#### [What to produce]
Emit the entire listing verbatim.

......

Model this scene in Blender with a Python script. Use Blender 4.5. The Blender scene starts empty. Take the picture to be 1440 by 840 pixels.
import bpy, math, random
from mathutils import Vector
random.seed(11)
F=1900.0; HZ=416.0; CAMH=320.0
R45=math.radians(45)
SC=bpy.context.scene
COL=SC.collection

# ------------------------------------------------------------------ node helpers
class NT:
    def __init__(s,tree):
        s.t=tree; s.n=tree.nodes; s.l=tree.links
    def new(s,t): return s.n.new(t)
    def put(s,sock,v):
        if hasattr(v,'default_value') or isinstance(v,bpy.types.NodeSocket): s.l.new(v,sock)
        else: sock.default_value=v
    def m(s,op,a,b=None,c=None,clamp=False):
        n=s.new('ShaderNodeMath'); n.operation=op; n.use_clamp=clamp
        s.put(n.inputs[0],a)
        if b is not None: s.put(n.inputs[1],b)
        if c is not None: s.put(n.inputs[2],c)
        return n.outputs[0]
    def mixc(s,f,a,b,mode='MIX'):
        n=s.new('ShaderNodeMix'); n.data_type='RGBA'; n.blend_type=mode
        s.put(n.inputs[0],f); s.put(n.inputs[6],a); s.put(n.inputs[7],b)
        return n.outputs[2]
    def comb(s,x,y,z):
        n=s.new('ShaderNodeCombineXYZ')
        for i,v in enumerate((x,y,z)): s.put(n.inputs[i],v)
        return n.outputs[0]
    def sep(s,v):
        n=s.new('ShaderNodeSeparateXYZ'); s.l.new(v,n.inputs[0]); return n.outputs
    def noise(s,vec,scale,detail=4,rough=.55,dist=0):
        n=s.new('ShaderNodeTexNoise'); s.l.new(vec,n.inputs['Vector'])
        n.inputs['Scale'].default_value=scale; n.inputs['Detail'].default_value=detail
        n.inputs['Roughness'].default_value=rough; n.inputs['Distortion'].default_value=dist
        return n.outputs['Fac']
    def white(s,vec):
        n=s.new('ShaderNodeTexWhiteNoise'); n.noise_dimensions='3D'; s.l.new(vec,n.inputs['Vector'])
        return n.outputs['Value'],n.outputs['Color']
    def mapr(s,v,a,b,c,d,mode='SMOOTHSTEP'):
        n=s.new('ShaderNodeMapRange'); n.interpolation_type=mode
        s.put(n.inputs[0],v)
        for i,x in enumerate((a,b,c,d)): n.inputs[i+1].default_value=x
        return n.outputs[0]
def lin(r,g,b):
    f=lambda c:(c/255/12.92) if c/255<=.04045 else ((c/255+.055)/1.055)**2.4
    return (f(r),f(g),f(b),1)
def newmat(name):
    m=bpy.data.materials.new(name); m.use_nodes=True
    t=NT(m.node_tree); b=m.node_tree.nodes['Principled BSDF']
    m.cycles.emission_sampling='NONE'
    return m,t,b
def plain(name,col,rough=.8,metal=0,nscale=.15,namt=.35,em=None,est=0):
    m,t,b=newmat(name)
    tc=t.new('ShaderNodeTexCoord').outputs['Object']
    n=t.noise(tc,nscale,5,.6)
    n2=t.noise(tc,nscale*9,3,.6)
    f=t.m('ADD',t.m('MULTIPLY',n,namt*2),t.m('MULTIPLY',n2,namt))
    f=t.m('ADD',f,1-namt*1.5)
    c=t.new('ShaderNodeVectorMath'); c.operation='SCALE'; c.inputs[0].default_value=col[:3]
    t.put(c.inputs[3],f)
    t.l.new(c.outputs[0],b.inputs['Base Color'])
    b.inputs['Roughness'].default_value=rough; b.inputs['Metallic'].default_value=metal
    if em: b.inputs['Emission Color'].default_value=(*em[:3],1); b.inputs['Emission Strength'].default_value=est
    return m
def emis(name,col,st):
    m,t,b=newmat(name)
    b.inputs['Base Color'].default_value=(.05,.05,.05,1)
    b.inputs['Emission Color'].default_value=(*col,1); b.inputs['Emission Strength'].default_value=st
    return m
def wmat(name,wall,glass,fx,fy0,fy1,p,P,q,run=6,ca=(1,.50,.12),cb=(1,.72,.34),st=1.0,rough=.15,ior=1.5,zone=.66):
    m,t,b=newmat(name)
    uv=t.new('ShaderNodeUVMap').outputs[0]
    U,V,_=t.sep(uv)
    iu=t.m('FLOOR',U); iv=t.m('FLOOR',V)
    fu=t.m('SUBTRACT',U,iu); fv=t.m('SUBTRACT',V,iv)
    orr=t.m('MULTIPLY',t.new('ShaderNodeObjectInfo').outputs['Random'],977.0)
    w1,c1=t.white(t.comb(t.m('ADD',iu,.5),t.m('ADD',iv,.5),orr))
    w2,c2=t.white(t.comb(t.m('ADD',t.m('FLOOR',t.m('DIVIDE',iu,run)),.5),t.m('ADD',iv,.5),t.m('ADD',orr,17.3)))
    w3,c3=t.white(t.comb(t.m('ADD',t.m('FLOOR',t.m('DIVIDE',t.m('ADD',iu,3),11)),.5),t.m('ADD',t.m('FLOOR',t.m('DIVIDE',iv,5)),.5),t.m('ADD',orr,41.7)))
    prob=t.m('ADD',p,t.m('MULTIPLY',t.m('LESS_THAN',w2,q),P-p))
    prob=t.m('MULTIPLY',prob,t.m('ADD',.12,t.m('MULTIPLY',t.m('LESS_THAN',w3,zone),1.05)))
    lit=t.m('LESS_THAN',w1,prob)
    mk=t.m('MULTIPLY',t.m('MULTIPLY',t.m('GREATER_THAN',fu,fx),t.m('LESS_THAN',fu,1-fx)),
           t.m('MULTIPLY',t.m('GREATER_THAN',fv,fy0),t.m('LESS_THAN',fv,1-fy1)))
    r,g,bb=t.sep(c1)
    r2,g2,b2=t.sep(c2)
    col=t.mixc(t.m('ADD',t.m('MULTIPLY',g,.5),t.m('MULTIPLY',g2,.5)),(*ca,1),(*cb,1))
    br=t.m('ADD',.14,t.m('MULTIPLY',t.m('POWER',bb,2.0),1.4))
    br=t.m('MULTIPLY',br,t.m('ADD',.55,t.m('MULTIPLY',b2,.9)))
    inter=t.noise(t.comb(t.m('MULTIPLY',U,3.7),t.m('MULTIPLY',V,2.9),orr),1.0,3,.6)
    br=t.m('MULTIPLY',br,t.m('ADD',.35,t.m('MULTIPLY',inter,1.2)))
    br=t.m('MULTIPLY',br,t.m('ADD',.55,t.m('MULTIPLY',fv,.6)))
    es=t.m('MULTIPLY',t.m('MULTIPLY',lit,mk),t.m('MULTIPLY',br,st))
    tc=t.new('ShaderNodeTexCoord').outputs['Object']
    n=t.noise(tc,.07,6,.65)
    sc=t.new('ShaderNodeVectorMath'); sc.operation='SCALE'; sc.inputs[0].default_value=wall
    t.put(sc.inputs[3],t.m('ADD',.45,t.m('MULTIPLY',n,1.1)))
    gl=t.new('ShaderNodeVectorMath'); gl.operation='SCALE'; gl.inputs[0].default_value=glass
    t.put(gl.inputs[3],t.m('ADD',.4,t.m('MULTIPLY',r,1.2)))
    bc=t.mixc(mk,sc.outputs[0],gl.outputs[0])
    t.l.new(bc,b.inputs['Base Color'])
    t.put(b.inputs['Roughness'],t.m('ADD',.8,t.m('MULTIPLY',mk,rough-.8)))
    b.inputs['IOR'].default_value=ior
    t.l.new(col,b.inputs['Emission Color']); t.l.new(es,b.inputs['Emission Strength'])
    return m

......

#### [Exercise answer]
Model this scene in Blender with a Python script. Use Blender 4.5. The Blender scene starts empty. Take the picture to be 1440 by 840 pixels.
import bpy, math, random
from mathutils import Vector
random.seed(11)
F=1900.0; HZ=416.0; CAMH=320.0
R45=math.radians(45)
SC=bpy.context.scene
COL=SC.collection

# ------------------------------------------------------------------ node helpers
class NT:
    def __init__(s,tree):
        s.t=tree; s.n=tree.nodes; s.l=tree.links
    def new(s,t): return s.n.new(t)
    def put(s,sock,v):
        if hasattr(v,'default_value') or isinstance(v,bpy.types.NodeSocket): s.l.new(v,sock)
        else: sock.default_value=v
    def m(s,op,a,b=None,c=None,clamp=False):
        n=s.new('ShaderNodeMath'); n.operation=op; n.use_clamp=clamp
        s.put(n.inputs[0],a)
        if b is not None: s.put(n.inputs[1],b)
        if c is not None: s.put(n.inputs[2],c)
        return n.outputs[0]
    def mixc(s,f,a,b,mode='MIX'):
        n=s.new('ShaderNodeMix'); n.data_type='RGBA'; n.blend_type=mode
        s.put(n.inputs[0],f); s.put(n.inputs[6],a); s.put(n.inputs[7],b)
        return n.outputs[2]
    def comb(s,x,y,z):
        n=s.new('ShaderNodeCombineXYZ')
        for i,v in enumerate((x,y,z)): s.put(n.inputs[i],v)
        return n.outputs[0]
    def sep(s,v):
        n=s.new('ShaderNodeSeparateXYZ'); s.l.new(v,n.inputs[0]); return n.outputs
    def noise(s,vec,scale,detail=4,rough=.55,dist=0):
        n=s.new('ShaderNodeTexNoise'); s.l.new(vec,n.inputs['Vector'])
        n.inputs['Scale'].default_value=scale; n.inputs['Detail'].default_value=detail
        n.inputs['Roughness'].default_value=rough; n.inputs['Distortion'].default_value=dist
        return n.outputs['Fac']
    def white(s,vec):
        n=s.new('ShaderNodeTexWhiteNoise'); n.noise_dimensions='3D'; s.l.new(vec,n.inputs['Vector'])
        return n.outputs['Value'],n.outputs['Color']
    def mapr(s,v,a,b,c,d,mode='SMOOTHSTEP'):
        n=s.new('ShaderNodeMapRange'); n.interpolation_type=mode
        s.put(n.inputs[0],v)
        for i,x in enumerate((a,b,c,d)): n.inputs[i+1].default_value=x
        return n.outputs[0]
def lin(r,g,b):
    f=lambda c:(c/255/12.92) if c/255<=.04045 else ((c/255+.055)/1.055)**2.4
    return (f(r),f(g),f(b),1)
def newmat(name):
    m=bpy.data.materials.new(name); m.use_nodes=True
    t=NT(m.node_tree); b=m.node_tree.nodes['Principled BSDF']
    m.cycles.emission_sampling='NONE'
    return m,t,b
def plain(name,col,rough=.8,metal=0,nscale=.15,namt=.35,em=None,est=0):
    m,t,b=newmat(name)
    tc=t.new('ShaderNodeTexCoord').outputs['Object']
    n=t.noise(tc,nscale,5,.6)
    n2=t.noise(tc,nscale*9,3,.6)
    f=t.m('ADD',t.m('MULTIPLY',n,namt*2),t.m('MULTIPLY',n2,namt))
    f=t.m('ADD',f,1-namt*1.5)
    c=t.new('ShaderNodeVectorMath'); c.operation='SCALE'; c.inputs[0].default_value=col[:3]
    t.put(c.inputs[3],f)
    t.l.new(c.outputs[0],b.inputs['Base Color'])
    b.inputs['Roughness'].default_value=rough; b.inputs['Metallic'].default_value=metal
    if em: b.inputs['Emission Color'].default_value=(*em[:3],1); b.inputs['Emission Strength'].default_value=est
    return m
def emis(name,col,st):
    m,t,b=newmat(name)
    b.inputs['Base Color'].default_value=(.05,.05,.05,1)
    b.inputs['Emission Color'].default_value=(*col,1); b.inputs['Emission Strength'].default_value=st
    return m
def wmat(name,wall,glass,fx,fy0,fy1,p,P,q,run=6,ca=(1,.50,.12),cb=(1,.72,.34),st=1.0,rough=.15,ior=1.5,zone=.66):
    m,t,b=newmat(name)
    uv=t.new('ShaderNodeUVMap').outputs[0]
    U,V,_=t.sep(uv)
    iu=t.m('FLOOR',U); iv=t.m('FLOOR',V)
    fu=t.m('SUBTRACT',U,iu); fv=t.m('SUBTRACT',V,iv)
    orr=t.m('MULTIPLY',t.new('ShaderNodeObjectInfo').outputs['Random'],977.0)
    w1,c1=t.white(t.comb(t.m('ADD',iu,.5),t.m('ADD',iv,.5),orr))
    w2,c2=t.white(t.comb(t.m('ADD',t.m('FLOOR',t.m('DIVIDE',iu,run)),.5),t.m('ADD',iv,.5),t.m('ADD',orr,17.3)))
    w3,c3=t.white(t.comb(t.m('ADD',t.m('FLOOR',t.m('DIVIDE',t.m('ADD',iu,3),11)),.5),t.m('ADD',t.m('FLOOR',t.m('DIVIDE',iv,5)),.5),t.m('ADD',orr,41.7)))
    prob=t.m('ADD',p,t.m('MULTIPLY',t.m('LESS_THAN',w2,q),P-p))
    prob=t.m('MULTIPLY',prob,t.m('ADD',.12,t.m('MULTIPLY',t.m('LESS_THAN',w3,zone),1.05)))
    lit=t.m('LESS_THAN',w1,prob)
    mk=t.m('MULTIPLY',t.m('MULTIPLY',t.m('GREATER_THAN',fu,fx),t.m('LESS_THAN',fu,1-fx)),
           t.m('MULTIPLY',t.m('GREATER_THAN',fv,fy0),t.m('LESS_THAN',fv,1-fy1)))
    r,g,bb=t.sep(c1)
    r2,g2,b2=t.sep(c2)
    col=t.mixc(t.m('ADD',t.m('MULTIPLY',g,.5),t.m('MULTIPLY',g2,.5)),(*ca,1),(*cb,1))
    br=t.m('ADD',.14,t.m('MULTIPLY',t.m('POWER',bb,2.0),1.4))
    br=t.m('MULTIPLY',br,t.m('ADD',.55,t.m('MULTIPLY',b2,.9)))
    inter=t.noise(t.comb(t.m('MULTIPLY',U,3.7),t.m('MULTIPLY',V,2.9),orr),1.0,3,.6)
    br=t.m('MULTIPLY',br,t.m('ADD',.35,t.m('MULTIPLY',inter,1.2)))
    br=t.m('MULTIPLY',br,t.m('ADD',.55,t.m('MULTIPLY',fv,.6)))
    es=t.m('MULTIPLY',t.m('MULTIPLY',lit,mk),t.m('MULTIPLY',br,st))
    tc=t.new('ShaderNodeTexCoord').outputs['Object']
    n=t.noise(tc,.07,6,.65)
    sc=t.new('ShaderNodeVectorMath'); sc.operation='SCALE'; sc.inputs[0].default_value=wall
    t.put(sc.inputs[3],t.m('ADD',.45,t.m('MULTIPLY',n,1.1)))
    gl=t.new('ShaderNodeVectorMath'); gl.operation='SCALE'; gl.inputs[0].default_value=glass
    t.put(gl.inputs[3],t.m('ADD',.4,t.m('MULTIPLY',r,1.2)))
    bc=t.mixc(mk,sc.outputs[0],gl.outputs[0])
    t.l.new(bc,b.inputs['Base Color'])
    t.put(b.inputs['Roughness'],t.m('ADD',.8,t.m('MULTIPLY',mk,rough-.8)))
    b.inputs['IOR'].default_value=ior
    t.l.new(col,b.inputs['Emission Color']); t.l.new(es,b.inputs['Emission Strength'])
    return m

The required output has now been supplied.